Stored entries

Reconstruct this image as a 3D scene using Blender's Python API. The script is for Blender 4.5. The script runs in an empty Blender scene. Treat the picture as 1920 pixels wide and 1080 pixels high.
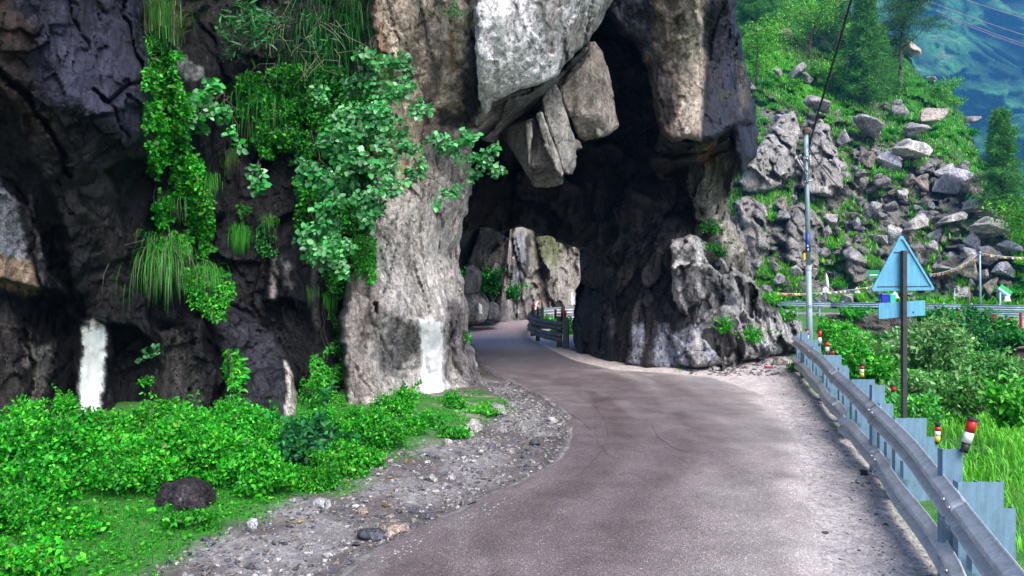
import bpy, bmesh, math, random
import numpy as np
from mathutils import Vector, Matrix, Euler
random.seed(7); RNG = np.random.default_rng(11)
R = math.radians
S = bpy.context.scene
col = S.collection

# ------------------------------------------------------------------ camera, sky, sun, exposure
F = 1300.0; HZ = 515.0; CAMZ = 2.6
cd = bpy.data.cameras.new('camera'); cam = bpy.data.objects.new('camera', cd); col.objects.link(cam)
cd.sensor_width = 36; cd.lens = F/1920*36; cd.shift_y = -(540-HZ)/1920
cam.location = (0, 0, CAMZ); cam.rotation_euler = (R(90), 0, 0); cd.clip_start = .1; cd.clip_end = 6000
S.camera = cam
SUN_EL, SUN_AZ = R(52), R(148)            # azimuth clockwise from +Y: behind the camera, to the right
w = bpy.data.worlds.new('World'); S.world = w; w.use_nodes = True
nt = w.node_tree; bg = nt.nodes['Background']
sk = nt.nodes.new('ShaderNodeTexSky'); sk.sky_type = 'NISHITA'; sk.sun_disc = False
sk.sun_elevation = SUN_EL; sk.sun_rotation = SUN_AZ; sk.dust_density = 2.0
nt.links.new(sk.outputs[0], bg.inputs[0]); bg.inputs[1].default_value = .12
sl = bpy.data.lights.new('sun', 'SUN'); sl.energy = 2.4; sl.angle = R(40); sl.color = (1, .95, .88)
so = bpy.data.objects.new('sun', sl); col.objects.link(so)
sd = Vector((math.sin(SUN_AZ)*math.cos(SUN_EL), math.cos(SUN_AZ)*math.cos(SUN_EL), math.sin(SUN_EL)))
so.rotation_euler = (-sd).to_track_quat('-Z', 'Y').to_euler(); so.location = (10, -20, 40)
S.view_settings.view_transform = 'Standard'; S.view_settings.look = 'None'
S.view_settings.exposure = 1.35; S.view_settings.gamma = 1

# ------------------------------------------------------------------ numeric helpers
def W3(px, py, Y): return np.stack([(px-960)/F*Y, Y+0*px, CAMZ-(py-HZ)/F*Y], -1)
def P(px, py, Y): return Vector(((px-960)/F*Y, Y, CAMZ-(py-HZ)/F*Y))
def gY(py): return CAMZ*F/(py-HZ)
def G(px, py): Y = gY(py); return ((px-960)/F*Y, Y)
def hsh(i, j, k, s):
    h = (i.astype(np.int64)*374761393 + j.astype(np.int64)*668265263 + k.astype(np.int64)*2147483647 + s*1274126177) & 0xffffffff
    h = ((h ^ (h >> 13))*1274126177) & 0xffffffff
    h = ((h ^ (h >> 16))*2246822519) & 0xffffffff
    return ((h ^ (h >> 15)) & 0xffffff)/float(0xffffff)
def vn(p, s=0):
    f = np.floor(p); t = p-f; t = t*t*(3-2*t); i, j, k = f[..., 0], f[..., 1], f[..., 2]; r = 0
    for a in (0, 1):
        for b in (0, 1):
            for c in (0, 1):
                wt = (t[..., 0] if a else 1-t[..., 0])*(t[..., 1] if b else 1-t[..., 1])*(t[..., 2] if c else 1-t[..., 2])
                r = r + wt*hsh(i+a, j+b, k+c, s)
    return r*2-1
def fbm(p, o=4, s=0):
    r = 0; a = 1.
    for q in range(o): r = r+a*vn(p*2.0**q+17.3*q, s+q); a *= .5
    return r
def ridge(p, o=4, s=0):
    r = 0; a = 1.
    for q in range(o): r = r+a*(1-2*np.abs(vn(p*2.0**q+9.1*q, s+q))); a *= .5
    return r
def facet(p, s=0, tilt=1.0):
    """fractured rock: every jittered cell is one tilted plane"""
    f = np.floor(p); best = np.full(p.shape[:-1], 9e9); val = np.zeros(p.shape[:-1]); sec = np.full(p.shape[:-1], 9e9)
    for a in (-1, 0, 1):
        for b in (-1, 0, 1):
            for c in (-1, 0, 1):
                i, j, k = f[..., 0]+a, f[..., 1]+b, f[..., 2]+c
                cx = i+hsh(i, j, k, s); cy = j+hsh(i, j, k, s+1); cz = k+hsh(i, j, k, s+2)
                dx, dy, dz = p[..., 0]-cx, p[..., 1]-cy, p[..., 2]-cz
                d = dx*dx+dy*dy+dz*dz
                v = (hsh(i, j, k, s+3)-.5)+tilt*(dx*(hsh(i, j, k, s+4)-.5)+dy*(hsh(i, j, k, s+5)-.5)+dz*(hsh(i, j, k, s+6)-.5))*2
                m = d < best
                sec = np.where(m, best, np.minimum(sec, d)); val = np.where(m, v, val); best = np.where(m, d, best)
    return val, np.sqrt(sec)-np.sqrt(best)
def inside(poly, x, y):
    r = np.zeros(x.shape, bool); n = len(poly)
    for a in range(n):
        x1, y1 = poly[a]; x2, y2 = poly[(a+1) % n]
        if y1 == y2: continue
        c = ((y1 > y) != (y2 > y)) & (x < (x2-x1)*(y-y1)/(y2-y1)+x1); r ^= c
    return r
def near(poly, x, y, closed=True):
    """distance to, and nearest point on, a polyline"""
    bd = np.full(x.shape, 9e9); bx = np.zeros(x.shape); by = np.zeros(x.shape); n = len(poly)
    for a in range(n if closed else n-1):
        x1, y1 = poly[a]; x2, y2 = poly[(a+1) % n]; dx, dy = x2-x1, y2-y1; L = dx*dx+dy*dy or 1e-9
        t = np.clip(((x-x1)*dx+(y-y1)*dy)/L, 0, 1); qx, qy = x1+t*dx, y1+t*dy
        d = np.hypot(x-qx, y-qy); m = d < bd
        bd = np.where(m, d, bd); bx = np.where(m, qx, bx); by = np.where(m, qy, by)
    return bd, bx, by
def sdist(poly, x, y):
    d, _, _ = near(poly, x, y); return np.where(inside(poly, x, y), d, -d)
def tps(pts):
    """smooth surface through (px, py, Y) samples"""
    A = np.array(pts, float); X = A[:, :2]/300.; n = len(A)
    def U(r): return np.where(r > 1e-9, r*r*np.log(np.maximum(r, 1e-9)), 0)
    K = U(np.hypot(X[:, None, 0]-X[None, :, 0], X[:, None, 1]-X[None, :, 1]))+np.eye(n)*.02
    Q = np.c_[np.ones(n), X]; M = np.block([[K, Q], [Q.T, np.zeros((3, 3))]])
    s = np.linalg.solve(M, np.r_[A[:, 2], 0, 0, 0])
    def f(px, py):
        px = np.asarray(px, float)/300.; py = np.asarray(py, float)/300.
        r = s[n]+s[n+1]*px+s[n+2]*py
        for q in range(n): r = r+s[q]*U(np.hypot(px-X[q, 0], py-X[q, 1]))
        return r
    return f
def sm(a, b, x): t = np.clip((x-a)/(b-a), 0, 1); return t*t*(3-2*t)

def bl(c, cc, m): return c*(1-m[:, None])+np.asarray(cc)*m[:, None]

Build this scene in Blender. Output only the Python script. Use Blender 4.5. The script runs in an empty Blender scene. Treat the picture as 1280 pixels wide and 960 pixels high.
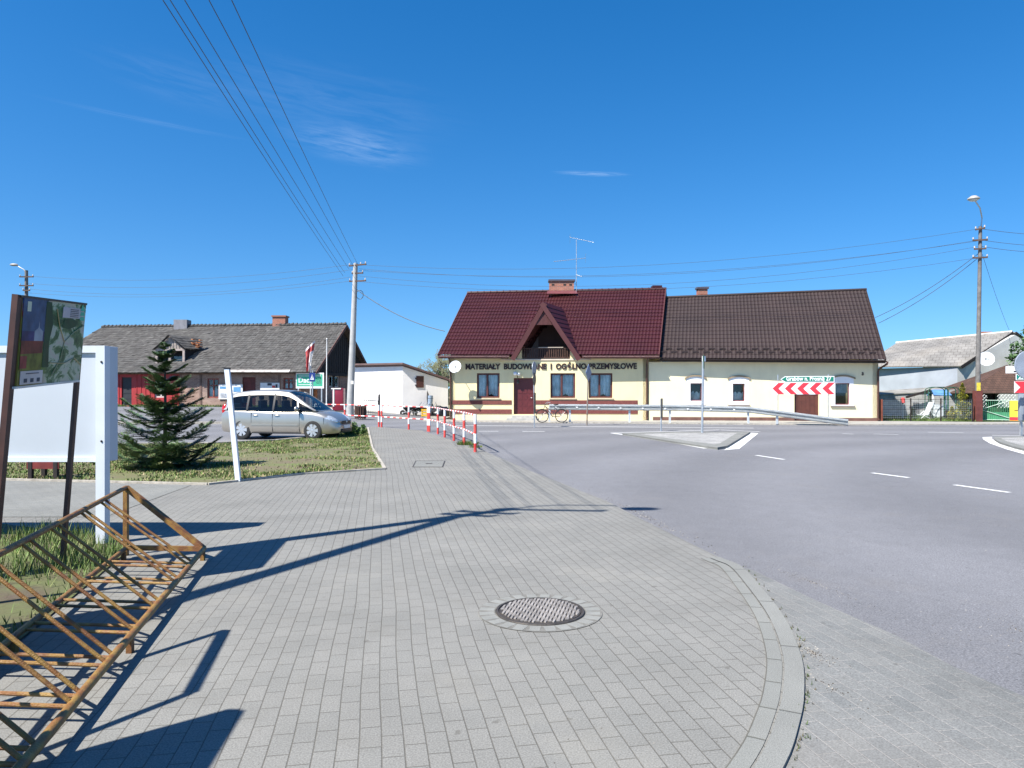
import bpy, bmesh, math, random
from mathutils import Vector, Matrix
random.seed(7)
V = Vector
S = bpy.context.scene
COL = S.collection
H0 = 1.6
F = 900.0
def ray(px, py): return V(((px-640)/F, 1.0, -(py-490)/F))
def P(px, py, y): return V((0, 0, H0)) + ray(px, py)*y          # point of a sight line at distance y
def G(px, py, z=0.0):
    y = (H0-z)*F/(py-490.0); return V(((px-640)*y/F, y, z))
# ------------------------------------------------------------ materials
MATS = {}
def M(name, col, rough=.7, metal=0, var=.12, scale=3, bump=0, bscale=40, detail=6, col2=None, coat=0, spec=.5, streak=0, sharp=0):
    if name in MATS: return MATS[name]
    m = bpy.data.materials.new(name); m.use_nodes = True
    nt = m.node_tree; b = nt.nodes['Principled BSDF']; L = nt.links.new
    b.inputs['Roughness'].default_value = rough; b.inputs['Metallic'].default_value = metal
    b.inputs['Coat Weight'].default_value = coat
    b.inputs['Specular IOR Level'].default_value = spec
    c = (*col, 1)
    b.inputs['Base Color'].default_value = c
    tc = nt.nodes.new('ShaderNodeTexCoord')
    if var > 0 or col2:
        n = nt.nodes.new('ShaderNodeTexNoise'); n.inputs['Scale'].default_value = scale; n.inputs['Detail'].default_value = detail
        L(tc.outputs['Object'], n.inputs['Vector'])
        r = nt.nodes.new('ShaderNodeValToRGB')
        r.color_ramp.elements[0].position = .32+sharp; r.color_ramp.elements[1].position = .68-sharp
        r.color_ramp.elements[0].color = (*[x*(1-var) for x in col], 1)
        r.color_ramp.elements[1].color = (*(col2 or [min(1, x*(1+var)) for x in col]), 1)
        L(n.outputs['Fac'], r.inputs['Fac']); L(r.outputs['Color'], b.inputs['Base Color'])
        if streak:       # rain streaks and grime, irregular
            for sc_, st_, lo, hi in (((2.2, 2.2, .28), streak, .50, .78), ((.7, .7, .5), streak*.8, .48, .75), ((9, 9, 6), streak*.7, .62, .72)):
                mp = nt.nodes.new('ShaderNodeMapping'); mp.inputs['Scale'].default_value = sc_; L(tc.outputs['Object'], mp.inputs['Vector'])
                q = nt.nodes.new('ShaderNodeTexNoise'); q.inputs['Scale'].default_value = 1.3; q.inputs['Detail'].default_value = 8; q.inputs['Roughness'].default_value = .65; L(mp.outputs[0], q.inputs['Vector'])
                k = nt.nodes.new('ShaderNodeMapRange'); L(q.outputs['Fac'], k.inputs[0]); k.inputs[1].default_value = lo; k.inputs[2].default_value = hi; k.inputs[3].default_value = 0; k.inputs[4].default_value = st_
                mx_ = nt.nodes.new('ShaderNodeMix'); mx_.data_type = 'RGBA'; L(k.outputs[0], mx_.inputs[0]); L(b.inputs['Base Color'].links[0].from_socket, mx_.inputs[6]); mx_.inputs[7].default_value = (col[0]*.45, col[1]*.42, col[2]*.42, 1)
                L(mx_.outputs[2], b.inputs['Base Color'])
    if bump > 0:
        n2 = nt.nodes.new('ShaderNodeTexNoise'); n2.inputs['Scale'].default_value = bscale; n2.inputs['Detail'].default_value = 4
        L(tc.outputs['Object'], n2.inputs['Vector'])
        bp = nt.nodes.new('ShaderNodeBump'); bp.inputs['Strength'].default_value = min(1, bump); bp.inputs['Distance'].default_value = .01
        L(n2.outputs['Fac'], bp.inputs['Height']); L(bp.outputs['Normal'], b.inputs['Normal'])
    MATS[name] = m; return m
def brickmat(name, c1, c2, mortar, w, h, ang=0, ms=.006, coord='Object', rough=.85, plane='xy', bump=.6, big=.12, squash=1.0, stain=None):
    m = bpy.data.materials.new(name); m.use_nodes = True; nt = m.node_tree; b = nt.nodes['Principled BSDF']; L = nt.links.new
    b.inputs['Roughness'].default_value = rough; b.inputs['Specular IOR Level'].default_value = .3
    tc = nt.nodes.new('ShaderNodeTexCoord'); mp = nt.nodes.new('ShaderNodeMapping')
    L(tc.outputs['UV' if coord == 'UV' else coord], mp.inputs['Vector'])
    mp.inputs['Rotation'].default_value = (0, 0, ang)
    # slight waviness so the joints are not ruler-straight
    nz = nt.nodes.new('ShaderNodeTexNoise'); nz.inputs['Scale'].default_value = .55; nz.inputs['Detail'].default_value = 2
    L(tc.outputs[coord], nz.inputs['Vector'])
    sb = nt.nodes.new('ShaderNodeVectorMath'); sb.operation = 'SUBTRACT'; sb.inputs[1].default_value = (.5, .5, .5)
    L(nz.outputs['Color'], sb.inputs[0])
    sc = nt.nodes.new('ShaderNodeVectorMath'); sc.operation = 'SCALE'; sc.inputs['Scale'].default_value = .05 if coord != 'UV' else .01
    L(sb.outputs[0], sc.inputs[0])
    ad = nt.nodes.new('ShaderNodeVectorMath'); ad.operation = 'ADD'; L(mp.outputs[0], ad.inputs[0]); L(sc.outputs[0], ad.inputs[1])
    br = nt.nodes.new('ShaderNodeTexBrick'); L(ad.outputs[0], br.inputs['Vector'])
    br.inputs['Scale'].default_value = 1; br.inputs['Brick Width'].default_value = w; br.inputs['Row Height'].default_value = h
    br.inputs['Mortar Size'].default_value = ms; br.inputs['Mortar Smooth'].default_value = .3; br.inputs['Bias'].default_value = 0
    br.inputs['Color1'].default_value = (*c1, 1); br.inputs['Color2'].default_value = (*c2, 1); br.inputs['Mortar'].default_value = (*mortar, 1)
    n = nt.nodes.new('ShaderNodeTexNoise'); n.inputs['Scale'].default_value = .9; n.inputs['Detail'].default_value = 8; n.inputs['Roughness'].default_value = .65
    L(tc.outputs[coord], n.inputs['Vector'])
    r = nt.nodes.new('ShaderNodeMapRange'); r.inputs[1].default_value = .3; r.inputs[2].default_value = .7
    r.inputs[3].default_value = 1-big; r.inputs[4].default_value = 1+big
    L(n.outputs['Fac'], r.inputs[0])
    n3 = nt.nodes.new('ShaderNodeTexNoise'); n3.inputs['Scale'].default_value = 120; n3.inputs['Detail'].default_value = 3
    L(tc.outputs[coord], n3.inputs['Vector'])
    r3 = nt.nodes.new('ShaderNodeMapRange'); r3.inputs[1].default_value = .3; r3.inputs[2].default_value = .7; r3.inputs[3].default_value = .72; r3.inputs[4].default_value = 1.28
    L(n3.outputs['Fac'], r3.inputs[0])
    mu = nt.nodes.new('ShaderNodeMath'); mu.operation = 'MULTIPLY'; L(r.outputs[0], mu.inputs[0]); L(r3.outputs[0], mu.inputs[1])
    mx = nt.nodes.new('ShaderNodeVectorMath'); mx.operation = 'SCALE'; L(br.outputs['Color'], mx.inputs[0]); L(mu.outputs[0], mx.inputs['Scale'])
    last = mx.outputs[0]
    if coord == 'Object':
        # sand and dark droppings: small irregular marks, and broad dirty patches
        def nz_(sc, de, ro, lo, hi, amt, colr, last):
            q = nt.nodes.new('ShaderNodeTexNoise'); q.inputs['Scale'].default_value = sc; q.inputs['Detail'].default_value = de; q.inputs['Roughness'].default_value = ro
            L(tc.outputs[coord], q.inputs['Vector'])
            k = nt.nodes.new('ShaderNodeMapRange'); k.inputs[1].default_value = lo; k.inputs[2].default_value = hi; k.inputs[3].default_value = 0; k.inputs[4].default_value = amt
            L(q.outputs['Fac'], k.inputs[0])
            m2 = nt.nodes.new('ShaderNodeMix'); m2.data_type = 'RGBA'; L(k.outputs[0], m2.inputs[0]); L(last, m2.inputs[6]); m2.inputs[7].default_value = (*colr, 1); return m2.outputs[2]
        last = nz_(9, 2, .5, .70, .76, .55, (c1[0]*.45, c1[1]*.43, c1[2]*.40), last)
        last = nz_(23, 3, .6, .70, .74, .5, (c1[0]*1.25, c1[1]*1.22, c1[2]*1.15), last)
        last = nz_(1.7, 9, .72, .52, .70, .30, (c1[0]*.72, c1[1]*.70, c1[2]*.66), last)
        last = nz_(.45, 8, .7, .54, .68, .28, (c1[0]*1.16, c1[1]*1.10, c1[2]*.98), last)
    if stain:
        n4 = nt.nodes.new('ShaderNodeTexNoise'); n4.inputs['Scale'].default_value = .35; n4.inputs['Detail'].default_value = 6
        L(tc.outputs[coord], n4.inputs['Vector'])
        r4 = nt.nodes.new('ShaderNodeMapRange'); r4.inputs[1].default_value = .5; r4.inputs[2].default_value = .75; r4.inputs[3].default_value = 0; r4.inputs[4].default_value = .55
        L(n4.outputs['Fac'], r4.inputs[0])
        mm = nt.nodes.new('ShaderNodeMix'); mm.data_type = 'RGBA'; L(r4.outputs[0], mm.inputs[0]); L(last, mm.inputs[6]); mm.inputs[7].default_value = (*stain, 1)
        last = mm.outputs[2]
    L(last, b.inputs['Base Color'])
    bp = nt.nodes.new('ShaderNodeBump'); bp.inputs['Strength'].default_value = bump; bp.inputs['Distance'].default_value = .006; bp.invert = True
    L(br.outputs['Fac'], bp.inputs['Height']); L(bp.outputs['Normal'], b.inputs['Normal'])
    MATS[name] = m; return m
def glassmat():
    m = bpy.data.materials.new('window_glass'); m.use_nodes = True; nt = m.node_tree; L = nt.links.new
    nt.nodes.remove(nt.nodes['Principled BSDF']); out = nt.nodes['Material Output']
    t = nt.nodes.new('ShaderNodeBsdfTransparent'); t.inputs[0].default_value = (.90, .94, .94, 1)
    g = nt.nodes.new('ShaderNodeBsdfGlossy'); g.inputs['Roughness'].default_value = .02; g.inputs[0].default_value = (.9, .95, 1, 1)
    f = nt.nodes.new('ShaderNodeFresnel'); f.inputs[0].default_value = 1.45
    x = nt.nodes.new('ShaderNodeMixShader'); L(f.outputs[0], x.inputs[0]); L(t.outputs[0], x.inputs[1]); L(g.outputs[0], x.inputs[2]); L(x.outputs[0], out.inputs[0])
    MATS['glass'] = m; return m
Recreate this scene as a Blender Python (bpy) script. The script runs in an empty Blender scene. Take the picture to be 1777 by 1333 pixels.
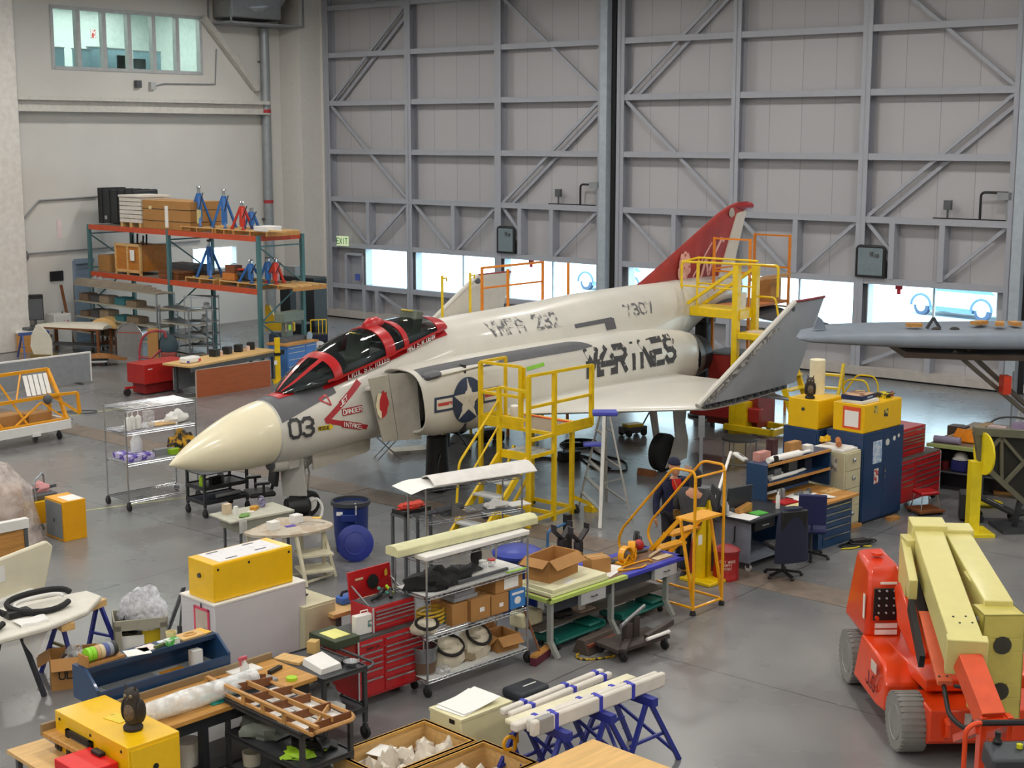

Given request:
Pull out all lines containing the word "wide" from the entries above.

Written response:
Reconstruct this image as a 3D scene using Blender's Python API. The script is for Blender 4.5. The script runs in an empty Blender scene. Treat the picture as 1920 pixels wide and 1080 pixels high.
Build this scene in Blender. Output only the Python script. Use Blender 4.5. The script runs in an empty Blender scene. Treat the picture as 1280 pixels wide and 960 pixels high.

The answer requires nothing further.